John Malkovich olmanın dayanılmaz hafifliğinde enfes bir performans çizen Catherine Keener, Tommy O'Haver yönetmenliğindeki “An Amerikan Crime” filminde işkenceci anne Gertrude Baniszewski rolünde seyirciye işkence edecek derecede iyi bir performans sergiliyor. Atlı karıncadan mezara doğru bir travmanın güncesini tutan ve gerçek bir olayın mahkeme kayıtlarından uyarlanan filmde evine kiracı olarak aldığı kıza kendi çocukları dahil tüm mahalledeki çocukları yönlendirerek işkence yaptıran Gertrude, Keener performansında mükemmel formunu buluyor. Gertrude oturma odasındaki tahtı niteliğindeki koltuğuyla bütünleşiyor, bir yandan iyi bir anne olmaya çalışırken elindeki kola şişesiyle ürpertiyor.

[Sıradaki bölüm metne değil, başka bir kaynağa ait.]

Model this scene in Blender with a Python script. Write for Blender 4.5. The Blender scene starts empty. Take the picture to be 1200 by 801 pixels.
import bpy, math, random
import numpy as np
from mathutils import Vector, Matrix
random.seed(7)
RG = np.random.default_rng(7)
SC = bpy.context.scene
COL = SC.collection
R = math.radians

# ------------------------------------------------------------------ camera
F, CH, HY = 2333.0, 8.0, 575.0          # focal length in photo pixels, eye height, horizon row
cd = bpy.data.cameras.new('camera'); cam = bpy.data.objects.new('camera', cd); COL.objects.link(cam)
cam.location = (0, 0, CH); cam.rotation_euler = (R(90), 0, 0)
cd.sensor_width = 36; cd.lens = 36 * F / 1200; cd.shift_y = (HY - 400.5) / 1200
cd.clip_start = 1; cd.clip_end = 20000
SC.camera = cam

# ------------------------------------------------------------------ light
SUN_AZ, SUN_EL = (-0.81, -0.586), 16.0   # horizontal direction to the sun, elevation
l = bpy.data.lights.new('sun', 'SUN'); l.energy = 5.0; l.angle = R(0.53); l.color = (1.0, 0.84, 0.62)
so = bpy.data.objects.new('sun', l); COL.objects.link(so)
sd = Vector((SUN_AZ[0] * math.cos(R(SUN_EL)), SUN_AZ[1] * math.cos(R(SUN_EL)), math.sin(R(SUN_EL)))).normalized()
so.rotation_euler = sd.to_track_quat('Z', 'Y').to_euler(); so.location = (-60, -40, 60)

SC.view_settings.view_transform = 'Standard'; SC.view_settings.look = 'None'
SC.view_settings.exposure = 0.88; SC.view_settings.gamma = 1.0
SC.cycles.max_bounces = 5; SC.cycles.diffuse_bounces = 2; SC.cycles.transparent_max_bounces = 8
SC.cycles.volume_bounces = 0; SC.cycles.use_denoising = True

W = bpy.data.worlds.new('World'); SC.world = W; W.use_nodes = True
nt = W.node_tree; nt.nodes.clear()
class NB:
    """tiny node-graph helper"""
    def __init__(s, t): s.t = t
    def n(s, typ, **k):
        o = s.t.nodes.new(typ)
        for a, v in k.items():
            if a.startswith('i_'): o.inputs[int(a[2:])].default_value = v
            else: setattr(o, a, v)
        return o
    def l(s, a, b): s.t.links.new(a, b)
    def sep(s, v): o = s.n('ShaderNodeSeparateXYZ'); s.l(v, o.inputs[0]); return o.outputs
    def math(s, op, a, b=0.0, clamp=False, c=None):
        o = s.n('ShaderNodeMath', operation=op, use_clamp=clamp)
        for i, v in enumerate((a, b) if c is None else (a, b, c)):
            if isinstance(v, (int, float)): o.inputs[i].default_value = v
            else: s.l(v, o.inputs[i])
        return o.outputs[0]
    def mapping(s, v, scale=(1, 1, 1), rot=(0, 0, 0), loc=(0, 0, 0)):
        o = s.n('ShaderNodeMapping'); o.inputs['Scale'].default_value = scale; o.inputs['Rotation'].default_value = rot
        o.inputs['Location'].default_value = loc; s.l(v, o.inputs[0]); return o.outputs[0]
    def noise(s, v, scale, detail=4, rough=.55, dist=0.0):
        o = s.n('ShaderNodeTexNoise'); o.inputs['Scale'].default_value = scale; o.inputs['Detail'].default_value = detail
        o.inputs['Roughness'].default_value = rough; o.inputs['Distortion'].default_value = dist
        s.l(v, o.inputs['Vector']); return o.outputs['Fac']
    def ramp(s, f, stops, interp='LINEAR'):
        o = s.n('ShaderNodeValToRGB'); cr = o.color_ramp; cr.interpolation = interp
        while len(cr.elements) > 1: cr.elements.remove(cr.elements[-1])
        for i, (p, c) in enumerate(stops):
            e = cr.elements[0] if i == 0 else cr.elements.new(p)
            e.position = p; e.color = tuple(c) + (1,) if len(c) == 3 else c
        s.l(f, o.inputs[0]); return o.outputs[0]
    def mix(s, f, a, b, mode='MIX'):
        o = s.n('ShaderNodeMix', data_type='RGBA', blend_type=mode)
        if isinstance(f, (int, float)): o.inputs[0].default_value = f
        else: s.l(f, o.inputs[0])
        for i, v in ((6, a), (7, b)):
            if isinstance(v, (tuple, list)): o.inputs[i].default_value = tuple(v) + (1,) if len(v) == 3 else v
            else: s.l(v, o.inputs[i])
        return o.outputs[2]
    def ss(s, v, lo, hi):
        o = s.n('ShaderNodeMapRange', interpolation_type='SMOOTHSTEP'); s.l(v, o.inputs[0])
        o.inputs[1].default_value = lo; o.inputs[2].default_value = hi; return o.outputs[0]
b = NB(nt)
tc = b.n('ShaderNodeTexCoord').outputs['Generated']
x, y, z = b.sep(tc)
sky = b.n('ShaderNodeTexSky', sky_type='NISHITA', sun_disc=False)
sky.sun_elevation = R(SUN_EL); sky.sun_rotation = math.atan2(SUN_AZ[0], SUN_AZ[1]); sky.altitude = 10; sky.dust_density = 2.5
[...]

Philip Seymour Hoffman (Caden Cotard)- Synedoche New York (2008)
Beyin hasarına yol açacak bir düzeneğe sahip bu Charlie Kaufman filminde Samantha Morton'un harika bir şekilde canlandırdığı Hazel ile Hoffman'ın Cotard'ı (isme dikkat) mükemmel bir uyum sergiliyor. 2005'te Truman Capote'yi canlandırarak kariyerinin dönüm noktasını gerçekleştiren Hoffman, Synedoche New York'ta bir yönetmenle özdeşleşmeyi izleyenine yaşatırken hayatını yönetmeye çabaladığı ve hayatının bir oyun sahnesine dönüştüğünde üzerine çöken perdeyi Hoffman'ın oyunu sayesinde taşıyor.

Daniel Day Lewis & Paul Dano ( Daniel Plainview & Eli Sunday) – There Will Be Blood (2007):
Daniel Day Lewis'in oyunculuğu artık ikonlaşsa da In the Name of the Father'daki performansından sonra Paul Thomas Anderson yönetmenliğindeki “There Will Be Blood”ta yaptığı şov etkileyici. Bazen kusursuzca performansını çizmesi, canlandırdığı karakterin bir dezavantajı haline gelse de Day Lewis, petrol zengini, kendi bildiğini okuyan Daniel Plainview olarak sanki karşınızda oturuyor. Ona ise hem kardeş Paul hem de şerefsiz rahip Eli Sunday'i oynayan Paul Dano eşlik ediyor. Paul Dano, Edward Norton'un “Primal Fear”da “gümbür gümbür geliyorum” performansı gibi açıkça bağırıyor. Dano ve Day Lewis ikisi mükemmel bir takım oluşturuyor ve diyaloglarıyla alıp götürüyor. Daniel Day Lewis'in bowling odasında oturup “işim bitti” dediği an kulaklarda çınlıyor.